Dalam bidang ekonomi, sebagian
besar aset dan potensi ekonomi bangsa telah diserahkan kepada pihak asing.
Rakyat Indonesia sebagai pemilik sah segala sumber daya tersebut justru tidak
mendapatkan apa-apa. Rakyat harus membeli sumber daya alam yang dimilikinya
sama dengan harga di negara yang tidak memiliki sumber daya alam itu. Perubahan
UUD 1945 yang sudah dilakukan empat kali justru membawa kepada pemisahan
kekuasaan negara, bukan pembagian kekuasaan negara.

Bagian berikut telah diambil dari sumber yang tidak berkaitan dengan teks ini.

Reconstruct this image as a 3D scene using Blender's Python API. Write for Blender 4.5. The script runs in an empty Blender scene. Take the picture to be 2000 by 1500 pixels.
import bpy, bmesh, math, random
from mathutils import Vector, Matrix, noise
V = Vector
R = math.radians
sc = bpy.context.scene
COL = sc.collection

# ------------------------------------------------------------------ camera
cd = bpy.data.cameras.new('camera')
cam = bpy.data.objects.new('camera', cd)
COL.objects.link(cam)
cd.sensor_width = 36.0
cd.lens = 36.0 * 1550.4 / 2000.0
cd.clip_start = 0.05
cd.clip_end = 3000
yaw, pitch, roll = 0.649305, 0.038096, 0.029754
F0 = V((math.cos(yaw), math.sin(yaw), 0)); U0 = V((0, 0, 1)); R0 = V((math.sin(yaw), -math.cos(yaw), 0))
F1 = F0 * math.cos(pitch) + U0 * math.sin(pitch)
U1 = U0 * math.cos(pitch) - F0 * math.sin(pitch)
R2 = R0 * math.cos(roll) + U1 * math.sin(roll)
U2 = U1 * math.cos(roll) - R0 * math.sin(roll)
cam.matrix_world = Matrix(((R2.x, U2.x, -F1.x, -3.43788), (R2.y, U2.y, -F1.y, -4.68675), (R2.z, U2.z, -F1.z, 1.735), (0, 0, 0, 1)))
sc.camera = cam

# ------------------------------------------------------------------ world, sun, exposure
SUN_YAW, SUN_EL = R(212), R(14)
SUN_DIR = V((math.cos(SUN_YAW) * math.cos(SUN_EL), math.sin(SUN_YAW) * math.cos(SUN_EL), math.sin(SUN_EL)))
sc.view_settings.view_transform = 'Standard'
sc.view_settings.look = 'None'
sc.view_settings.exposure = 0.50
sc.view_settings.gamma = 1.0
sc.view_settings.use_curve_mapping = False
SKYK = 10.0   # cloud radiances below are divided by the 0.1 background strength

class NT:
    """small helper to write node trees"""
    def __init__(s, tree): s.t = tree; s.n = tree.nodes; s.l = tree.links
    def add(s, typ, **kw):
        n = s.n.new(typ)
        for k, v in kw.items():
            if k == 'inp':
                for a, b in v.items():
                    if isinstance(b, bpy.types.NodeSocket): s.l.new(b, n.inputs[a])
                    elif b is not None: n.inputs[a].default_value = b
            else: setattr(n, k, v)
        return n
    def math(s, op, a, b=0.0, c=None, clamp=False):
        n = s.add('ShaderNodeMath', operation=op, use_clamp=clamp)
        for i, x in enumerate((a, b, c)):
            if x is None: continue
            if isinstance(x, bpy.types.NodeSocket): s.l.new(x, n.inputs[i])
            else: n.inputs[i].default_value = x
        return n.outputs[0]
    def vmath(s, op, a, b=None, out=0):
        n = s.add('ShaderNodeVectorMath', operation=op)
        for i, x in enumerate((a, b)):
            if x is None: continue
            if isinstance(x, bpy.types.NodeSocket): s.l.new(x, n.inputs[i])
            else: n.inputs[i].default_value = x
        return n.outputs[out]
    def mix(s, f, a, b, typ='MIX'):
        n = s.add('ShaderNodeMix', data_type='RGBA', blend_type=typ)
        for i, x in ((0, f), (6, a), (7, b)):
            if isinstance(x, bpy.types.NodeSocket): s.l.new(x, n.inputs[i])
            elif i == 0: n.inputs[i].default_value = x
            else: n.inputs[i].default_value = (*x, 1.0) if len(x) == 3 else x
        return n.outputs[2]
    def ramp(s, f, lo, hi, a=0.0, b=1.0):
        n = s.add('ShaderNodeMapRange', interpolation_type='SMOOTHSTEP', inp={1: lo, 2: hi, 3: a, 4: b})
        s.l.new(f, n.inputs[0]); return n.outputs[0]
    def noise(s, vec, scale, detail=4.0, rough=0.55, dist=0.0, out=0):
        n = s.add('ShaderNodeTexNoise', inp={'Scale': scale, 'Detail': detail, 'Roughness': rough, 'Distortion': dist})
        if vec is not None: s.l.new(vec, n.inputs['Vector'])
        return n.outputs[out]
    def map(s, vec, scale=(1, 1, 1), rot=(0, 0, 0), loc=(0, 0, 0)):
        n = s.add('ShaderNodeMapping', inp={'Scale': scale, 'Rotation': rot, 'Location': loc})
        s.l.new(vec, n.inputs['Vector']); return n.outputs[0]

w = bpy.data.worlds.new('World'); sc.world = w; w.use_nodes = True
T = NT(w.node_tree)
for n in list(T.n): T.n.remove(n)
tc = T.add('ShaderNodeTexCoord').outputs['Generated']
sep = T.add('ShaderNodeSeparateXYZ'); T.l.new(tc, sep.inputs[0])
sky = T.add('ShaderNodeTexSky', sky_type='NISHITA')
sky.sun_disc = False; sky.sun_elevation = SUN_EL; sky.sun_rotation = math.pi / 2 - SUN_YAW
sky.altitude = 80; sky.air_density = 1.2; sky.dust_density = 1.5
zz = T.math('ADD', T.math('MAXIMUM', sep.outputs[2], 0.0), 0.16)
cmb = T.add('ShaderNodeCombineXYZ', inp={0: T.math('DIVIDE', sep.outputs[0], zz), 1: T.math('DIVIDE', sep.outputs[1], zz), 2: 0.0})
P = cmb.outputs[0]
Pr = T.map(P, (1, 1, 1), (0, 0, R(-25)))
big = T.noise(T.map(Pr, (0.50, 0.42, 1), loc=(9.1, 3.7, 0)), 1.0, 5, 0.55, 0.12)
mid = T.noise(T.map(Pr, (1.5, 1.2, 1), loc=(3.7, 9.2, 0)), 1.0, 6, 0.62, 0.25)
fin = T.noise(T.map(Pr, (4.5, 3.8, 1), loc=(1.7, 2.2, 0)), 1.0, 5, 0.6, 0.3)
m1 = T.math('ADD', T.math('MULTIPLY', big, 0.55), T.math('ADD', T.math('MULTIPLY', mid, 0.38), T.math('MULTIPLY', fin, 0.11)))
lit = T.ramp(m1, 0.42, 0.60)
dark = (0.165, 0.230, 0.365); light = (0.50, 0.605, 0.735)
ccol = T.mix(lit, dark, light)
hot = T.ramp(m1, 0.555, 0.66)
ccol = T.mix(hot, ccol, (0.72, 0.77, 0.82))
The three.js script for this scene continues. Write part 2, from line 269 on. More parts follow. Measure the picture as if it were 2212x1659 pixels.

Akibatnya, setiap lembaga
negara sama-sama merasa memiliki kedaulatan sendiri.
Setiap lembaga negara merasa
paling berhak dan sah melakukan tindakan sesuai dengan kepentingannya sendiri
tanpa memerhatikan dampaknya terhadap sistem tata negara secara utuh. Kondisi
itu diperparah dengan tidak dijalankannya peran Presiden sebagai kepala negara.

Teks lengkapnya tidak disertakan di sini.